What the exercise asks
Quote exactly the lines spanning from the top of the data below to the line that contains "rad = math.radians", including both.

— Start of Dataset content —

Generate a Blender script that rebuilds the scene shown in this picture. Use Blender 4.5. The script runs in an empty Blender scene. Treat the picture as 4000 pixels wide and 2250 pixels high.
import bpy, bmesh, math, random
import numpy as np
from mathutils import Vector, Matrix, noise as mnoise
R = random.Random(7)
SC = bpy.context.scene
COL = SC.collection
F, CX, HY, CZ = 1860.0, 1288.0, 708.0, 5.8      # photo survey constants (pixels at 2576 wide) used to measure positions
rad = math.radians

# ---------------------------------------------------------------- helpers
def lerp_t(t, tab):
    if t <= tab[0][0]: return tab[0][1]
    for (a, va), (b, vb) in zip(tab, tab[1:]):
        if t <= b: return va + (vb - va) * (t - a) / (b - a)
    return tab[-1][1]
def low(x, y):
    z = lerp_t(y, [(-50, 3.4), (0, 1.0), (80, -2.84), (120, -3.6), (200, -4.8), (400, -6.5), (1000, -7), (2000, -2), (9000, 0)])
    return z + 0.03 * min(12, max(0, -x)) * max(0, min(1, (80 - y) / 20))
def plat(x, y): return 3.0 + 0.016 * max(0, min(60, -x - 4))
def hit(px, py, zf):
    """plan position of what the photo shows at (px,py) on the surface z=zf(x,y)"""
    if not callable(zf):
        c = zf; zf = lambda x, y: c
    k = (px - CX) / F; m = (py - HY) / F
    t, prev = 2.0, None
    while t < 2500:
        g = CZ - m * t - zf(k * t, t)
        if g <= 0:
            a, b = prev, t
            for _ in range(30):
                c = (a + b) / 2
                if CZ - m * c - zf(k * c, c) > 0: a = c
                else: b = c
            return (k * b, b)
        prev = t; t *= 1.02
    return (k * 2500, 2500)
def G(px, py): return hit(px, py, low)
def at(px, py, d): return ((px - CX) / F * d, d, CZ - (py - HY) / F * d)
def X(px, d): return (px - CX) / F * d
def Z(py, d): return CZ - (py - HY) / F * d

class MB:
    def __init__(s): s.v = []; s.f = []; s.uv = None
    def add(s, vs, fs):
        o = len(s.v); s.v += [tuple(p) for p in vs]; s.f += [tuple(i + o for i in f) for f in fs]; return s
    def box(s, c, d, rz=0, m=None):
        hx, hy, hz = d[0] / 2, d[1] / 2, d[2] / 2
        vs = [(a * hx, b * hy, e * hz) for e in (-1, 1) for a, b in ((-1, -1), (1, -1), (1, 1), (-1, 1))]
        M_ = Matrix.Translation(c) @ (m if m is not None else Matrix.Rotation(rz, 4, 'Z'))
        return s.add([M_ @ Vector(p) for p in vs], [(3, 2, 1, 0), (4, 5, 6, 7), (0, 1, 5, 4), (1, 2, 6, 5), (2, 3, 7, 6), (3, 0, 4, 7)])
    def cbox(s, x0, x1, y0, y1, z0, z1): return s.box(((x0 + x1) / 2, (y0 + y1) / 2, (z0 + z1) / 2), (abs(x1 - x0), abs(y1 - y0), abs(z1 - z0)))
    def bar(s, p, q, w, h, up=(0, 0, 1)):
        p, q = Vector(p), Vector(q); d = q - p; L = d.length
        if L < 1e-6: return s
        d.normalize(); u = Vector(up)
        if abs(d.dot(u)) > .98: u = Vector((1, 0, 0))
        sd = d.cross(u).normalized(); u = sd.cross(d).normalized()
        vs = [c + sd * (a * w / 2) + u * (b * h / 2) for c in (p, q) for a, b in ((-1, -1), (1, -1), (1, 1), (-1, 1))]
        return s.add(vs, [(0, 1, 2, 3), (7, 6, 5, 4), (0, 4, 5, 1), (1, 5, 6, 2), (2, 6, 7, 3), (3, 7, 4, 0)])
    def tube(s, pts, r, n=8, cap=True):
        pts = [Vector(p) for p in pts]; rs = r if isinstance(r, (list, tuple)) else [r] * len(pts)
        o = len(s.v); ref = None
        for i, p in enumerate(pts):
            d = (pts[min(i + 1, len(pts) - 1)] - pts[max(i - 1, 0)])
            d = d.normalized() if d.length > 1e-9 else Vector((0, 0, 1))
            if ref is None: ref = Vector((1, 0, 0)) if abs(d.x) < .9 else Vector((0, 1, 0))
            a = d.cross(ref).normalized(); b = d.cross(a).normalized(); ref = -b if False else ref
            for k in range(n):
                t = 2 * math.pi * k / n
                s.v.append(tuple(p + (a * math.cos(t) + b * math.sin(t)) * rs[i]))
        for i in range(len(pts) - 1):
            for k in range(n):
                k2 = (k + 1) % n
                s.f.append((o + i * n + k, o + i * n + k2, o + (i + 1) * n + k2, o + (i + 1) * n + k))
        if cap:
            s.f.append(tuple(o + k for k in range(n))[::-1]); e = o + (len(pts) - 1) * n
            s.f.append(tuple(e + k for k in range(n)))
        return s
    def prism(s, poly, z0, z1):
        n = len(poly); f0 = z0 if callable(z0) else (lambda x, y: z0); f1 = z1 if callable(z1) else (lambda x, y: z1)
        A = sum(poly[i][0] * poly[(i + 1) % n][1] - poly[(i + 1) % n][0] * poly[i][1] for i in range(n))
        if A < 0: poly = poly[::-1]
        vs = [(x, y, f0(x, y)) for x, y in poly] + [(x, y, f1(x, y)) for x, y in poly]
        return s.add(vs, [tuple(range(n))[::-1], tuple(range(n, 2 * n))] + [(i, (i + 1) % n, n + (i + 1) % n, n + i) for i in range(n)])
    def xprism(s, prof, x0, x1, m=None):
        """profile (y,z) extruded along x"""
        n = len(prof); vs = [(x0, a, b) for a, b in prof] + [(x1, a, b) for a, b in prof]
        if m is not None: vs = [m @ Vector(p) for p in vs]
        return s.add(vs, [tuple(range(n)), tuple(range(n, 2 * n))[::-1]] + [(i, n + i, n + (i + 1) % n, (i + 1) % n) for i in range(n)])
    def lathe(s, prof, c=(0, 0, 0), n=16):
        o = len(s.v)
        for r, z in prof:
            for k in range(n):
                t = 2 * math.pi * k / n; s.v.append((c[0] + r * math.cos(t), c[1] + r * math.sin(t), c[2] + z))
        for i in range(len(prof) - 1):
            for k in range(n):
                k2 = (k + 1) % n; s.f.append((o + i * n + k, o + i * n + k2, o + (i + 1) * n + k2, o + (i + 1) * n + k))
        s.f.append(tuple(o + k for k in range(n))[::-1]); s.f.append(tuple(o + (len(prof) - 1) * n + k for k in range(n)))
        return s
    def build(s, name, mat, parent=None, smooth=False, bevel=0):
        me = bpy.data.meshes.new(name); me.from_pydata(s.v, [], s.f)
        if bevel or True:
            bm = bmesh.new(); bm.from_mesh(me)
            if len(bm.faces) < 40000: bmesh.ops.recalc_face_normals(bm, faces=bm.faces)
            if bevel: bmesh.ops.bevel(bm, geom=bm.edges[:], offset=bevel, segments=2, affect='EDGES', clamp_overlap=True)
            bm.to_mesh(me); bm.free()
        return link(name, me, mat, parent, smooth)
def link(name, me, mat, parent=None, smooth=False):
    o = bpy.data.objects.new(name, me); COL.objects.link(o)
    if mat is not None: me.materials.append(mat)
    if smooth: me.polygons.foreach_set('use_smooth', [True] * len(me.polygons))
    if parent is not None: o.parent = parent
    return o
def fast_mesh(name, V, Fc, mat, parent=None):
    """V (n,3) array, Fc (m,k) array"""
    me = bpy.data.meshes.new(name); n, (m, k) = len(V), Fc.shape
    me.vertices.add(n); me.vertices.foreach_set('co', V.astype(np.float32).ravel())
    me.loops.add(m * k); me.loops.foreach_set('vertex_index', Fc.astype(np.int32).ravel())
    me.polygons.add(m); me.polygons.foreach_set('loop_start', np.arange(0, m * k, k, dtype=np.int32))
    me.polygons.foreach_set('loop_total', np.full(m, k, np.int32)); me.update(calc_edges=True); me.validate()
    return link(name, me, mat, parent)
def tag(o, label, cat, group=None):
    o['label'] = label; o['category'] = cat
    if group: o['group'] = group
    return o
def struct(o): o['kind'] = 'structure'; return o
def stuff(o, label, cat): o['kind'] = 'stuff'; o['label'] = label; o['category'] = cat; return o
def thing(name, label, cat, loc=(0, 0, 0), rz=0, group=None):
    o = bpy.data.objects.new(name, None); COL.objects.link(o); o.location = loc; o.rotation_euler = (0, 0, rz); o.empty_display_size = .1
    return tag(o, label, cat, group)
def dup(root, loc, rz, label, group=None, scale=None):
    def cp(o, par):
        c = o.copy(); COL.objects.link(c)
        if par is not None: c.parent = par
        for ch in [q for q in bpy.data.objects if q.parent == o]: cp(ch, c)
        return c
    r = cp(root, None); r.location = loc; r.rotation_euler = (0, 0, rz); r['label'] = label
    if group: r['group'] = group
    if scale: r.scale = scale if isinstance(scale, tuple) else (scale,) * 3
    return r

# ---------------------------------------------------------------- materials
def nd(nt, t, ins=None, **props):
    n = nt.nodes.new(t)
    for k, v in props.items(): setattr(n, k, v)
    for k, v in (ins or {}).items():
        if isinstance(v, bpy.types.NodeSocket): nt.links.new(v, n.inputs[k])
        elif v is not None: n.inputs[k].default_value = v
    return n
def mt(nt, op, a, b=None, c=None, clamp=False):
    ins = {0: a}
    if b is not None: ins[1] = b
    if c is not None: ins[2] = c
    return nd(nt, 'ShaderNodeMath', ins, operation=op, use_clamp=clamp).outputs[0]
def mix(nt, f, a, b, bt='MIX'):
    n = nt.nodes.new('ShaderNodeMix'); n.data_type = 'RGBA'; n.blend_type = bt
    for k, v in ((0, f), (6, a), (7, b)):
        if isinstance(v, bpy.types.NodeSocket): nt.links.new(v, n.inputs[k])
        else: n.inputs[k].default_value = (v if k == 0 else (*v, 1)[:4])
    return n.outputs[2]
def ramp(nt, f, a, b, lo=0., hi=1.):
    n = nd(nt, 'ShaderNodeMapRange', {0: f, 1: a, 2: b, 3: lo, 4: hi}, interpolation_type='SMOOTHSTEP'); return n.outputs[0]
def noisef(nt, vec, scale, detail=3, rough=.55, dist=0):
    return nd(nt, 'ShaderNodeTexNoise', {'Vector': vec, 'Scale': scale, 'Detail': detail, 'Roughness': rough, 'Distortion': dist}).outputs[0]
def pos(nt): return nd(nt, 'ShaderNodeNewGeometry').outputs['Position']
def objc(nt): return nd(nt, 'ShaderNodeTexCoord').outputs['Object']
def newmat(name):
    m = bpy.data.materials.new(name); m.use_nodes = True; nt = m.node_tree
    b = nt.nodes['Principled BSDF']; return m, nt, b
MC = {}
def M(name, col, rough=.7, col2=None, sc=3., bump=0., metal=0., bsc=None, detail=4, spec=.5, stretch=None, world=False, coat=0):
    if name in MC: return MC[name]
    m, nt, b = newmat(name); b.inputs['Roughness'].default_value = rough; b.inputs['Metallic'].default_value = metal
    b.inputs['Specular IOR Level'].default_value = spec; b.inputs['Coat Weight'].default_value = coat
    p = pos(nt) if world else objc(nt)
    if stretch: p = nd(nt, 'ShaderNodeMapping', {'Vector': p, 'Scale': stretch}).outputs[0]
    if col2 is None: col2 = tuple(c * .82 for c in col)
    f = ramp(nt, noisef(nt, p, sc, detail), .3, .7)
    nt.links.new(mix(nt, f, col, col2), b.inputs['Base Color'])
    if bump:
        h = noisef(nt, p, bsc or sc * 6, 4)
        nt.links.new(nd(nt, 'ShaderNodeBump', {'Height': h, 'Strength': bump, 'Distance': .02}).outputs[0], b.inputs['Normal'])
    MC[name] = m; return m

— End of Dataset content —

Solution
Generate a Blender script that rebuilds the scene shown in this picture. Use Blender 4.5. The script runs in an empty Blender scene. Treat the picture as 4000 pixels wide and 2250 pixels high.
import bpy, bmesh, math, random
import numpy as np
from mathutils import Vector, Matrix, noise as mnoise
R = random.Random(7)
SC = bpy.context.scene
COL = SC.collection
F, CX, HY, CZ = 1860.0, 1288.0, 708.0, 5.8      # photo survey constants (pixels at 2576 wide) used to measure positions
rad = math.radians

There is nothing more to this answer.